## START Dataset excerpt

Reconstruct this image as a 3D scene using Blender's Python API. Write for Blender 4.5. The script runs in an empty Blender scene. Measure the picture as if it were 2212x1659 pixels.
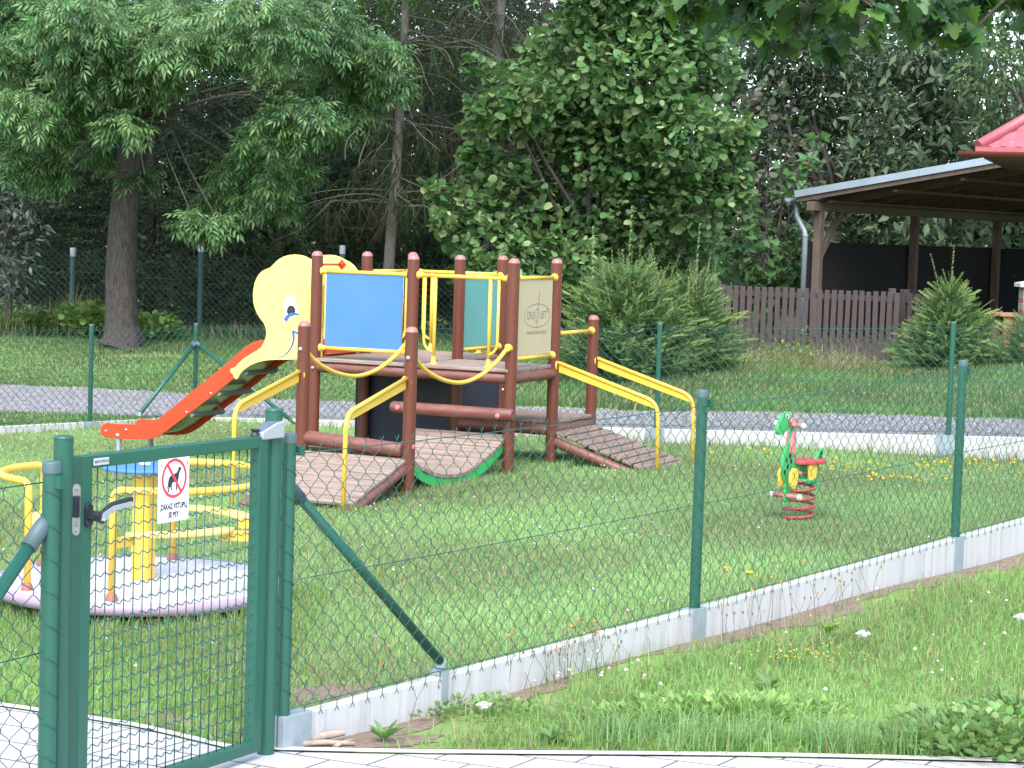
import bpy, math, random
import numpy as np
from mathutils import Vector
rng=np.random.default_rng(7); random.seed(7)
S=bpy.context.scene; COL=S.collection
# ---------------------------------------------------------------- camera geometry (surveyed from the photograph)
FP=4600.; HC=505.; ROLL=.032; PIT=math.atan((829.5-HC)/FP); EYE=np.array([0,0,1.86])
AX=np.array([1.,0,0]); AF=np.array([0,math.cos(PIT),-math.sin(PIT)]); AD=np.array([0,-math.sin(PIT),-math.cos(PIT)])
RX=math.cos(ROLL)*AX-math.sin(ROLL)*AD; RD=math.sin(ROLL)*AX+math.cos(ROLL)*AD
def at(u,v,zc): return EYE+zc*((u-1106)/FP*RX+(v-829.5)/FP*RD+AF)
# ---------------------------------------------------------------- terrain
def sst(a,b,x):
    t=np.clip((x-a)/(b-a),0,1); return t*t*(3-2*t)
BLx=[-12.,-6.2,-4.34,-3.414,1.386,3.879,6.4,14.]; BLy=[22.,20.2,21.879,22.882,20.194,18.801,17.4,13.2]
def back_line(x): return np.interp(x,BLx,BLy)
RFx=[-30,-12,-6.4,-4.04,-2.2,1.56,4.04,9,30]; RFy=[28,27.2,26.6,26.1,24.6,22.3,20.9,18.6,9]
RNx=[-30,-12,-6,-4.2,-3.4,1.386,3.879,6.4,30]; RNy=[24,23.4,22.75,22.7,22.9,20.22,18.83,17.43,5]
def road_far(x): return np.interp(x,RFx,RFy)
def gin(x,y): return .03*(x+.94)-.014*(y-7)
def terr(x,y):
    x=np.asarray(x,float); y=np.asarray(y,float)
    a=np.clip(gin(np.clip(x,-14,14),np.clip(y,0,30)),-.6,.35)
    ct=np.interp(x,[-8,-3.4,1.4,3.9,8],[-.24,-.23,.03,.18,.34])
    s=y-back_line(x)
    tgt=np.interp(x,[-12,-6,-2,4.5,7,12],[.15,.19,.15,.26,.5,.6])
    b=ct+(tgt-ct)*sst(0,5.,y-road_far(x))
    w=sst(.03,.25,s)
    return a*(1-w)+b*w+.012*np.sin(x*1.7+y)*np.sin(y*1.3-.5*x)
def tz(x,y): return float(terr(x,y))
def gnd(u,v):
    d=(u-1106)/FP*RX+(v-829.5)/FP*RD+AF; t=10.
    for i in range(60):
        P=EYE+t*d; t=.5*t+.5*(tz(P[0],P[1])-1.86)/d[2]
    return EYE+t*d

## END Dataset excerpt

■ Task to carry out
Leave out the pictures and restate everything else word for word.

■ The solution
Reconstruct this image as a 3D scene using Blender's Python API. Write for Blender 4.5. The script runs in an empty Blender scene. Measure the picture as if it were 2212x1659 pixels.
import bpy, math, random
import numpy as np
from mathutils import Vector
rng=np.random.default_rng(7); random.seed(7)
S=bpy.context.scene; COL=S.collection
# ---------------------------------------------------------------- camera geometry (surveyed from the photograph)
FP=4600.; HC=505.; ROLL=.032; PIT=math.atan((829.5-HC)/FP); EYE=np.array([0,0,1.86])
AX=np.array([1.,0,0]); AF=np.array([0,math.cos(PIT),-math.sin(PIT)]); AD=np.array([0,-math.sin(PIT),-math.cos(PIT)])
RX=math.cos(ROLL)*AX-math.sin(ROLL)*AD; RD=math.sin(ROLL)*AX+math.cos(ROLL)*AD
def at(u,v,zc): return EYE+zc*((u-1106)/FP*RX+(v-829.5)/FP*RD+AF)
# ---------------------------------------------------------------- terrain
def sst(a,b,x):
    t=np.clip((x-a)/(b-a),0,1); return t*t*(3-2*t)
BLx=[-12.,-6.2,-4.34,-3.414,1.386,3.879,6.4,14.]; BLy=[22.,20.2,21.879,22.882,20.194,18.801,17.4,13.2]
def back_line(x): return np.interp(x,BLx,BLy)
RFx=[-30,-12,-6.4,-4.04,-2.2,1.56,4.04,9,30]; RFy=[28,27.2,26.6,26.1,24.6,22.3,20.9,18.6,9]
RNx=[-30,-12,-6,-4.2,-3.4,1.386,3.879,6.4,30]; RNy=[24,23.4,22.75,22.7,22.9,20.22,18.83,17.43,5]
def road_far(x): return np.interp(x,RFx,RFy)
def gin(x,y): return .03*(x+.94)-.014*(y-7)
def terr(x,y):
    x=np.asarray(x,float); y=np.asarray(y,float)
    a=np.clip(gin(np.clip(x,-14,14),np.clip(y,0,30)),-.6,.35)
    ct=np.interp(x,[-8,-3.4,1.4,3.9,8],[-.24,-.23,.03,.18,.34])
    s=y-back_line(x)
    tgt=np.interp(x,[-12,-6,-2,4.5,7,12],[.15,.19,.15,.26,.5,.6])
    b=ct+(tgt-ct)*sst(0,5.,y-road_far(x))
    w=sst(.03,.25,s)
    return a*(1-w)+b*w+.012*np.sin(x*1.7+y)*np.sin(y*1.3-.5*x)
def tz(x,y): return float(terr(x,y))
def gnd(u,v):
    d=(u-1106)/FP*RX+(v-829.5)/FP*RD+AF; t=10.
    for i in range(60):
        P=EYE+t*d; t=.5*t+.5*(tz(P[0],P[1])-1.86)/d[2]
    return EYE+t*d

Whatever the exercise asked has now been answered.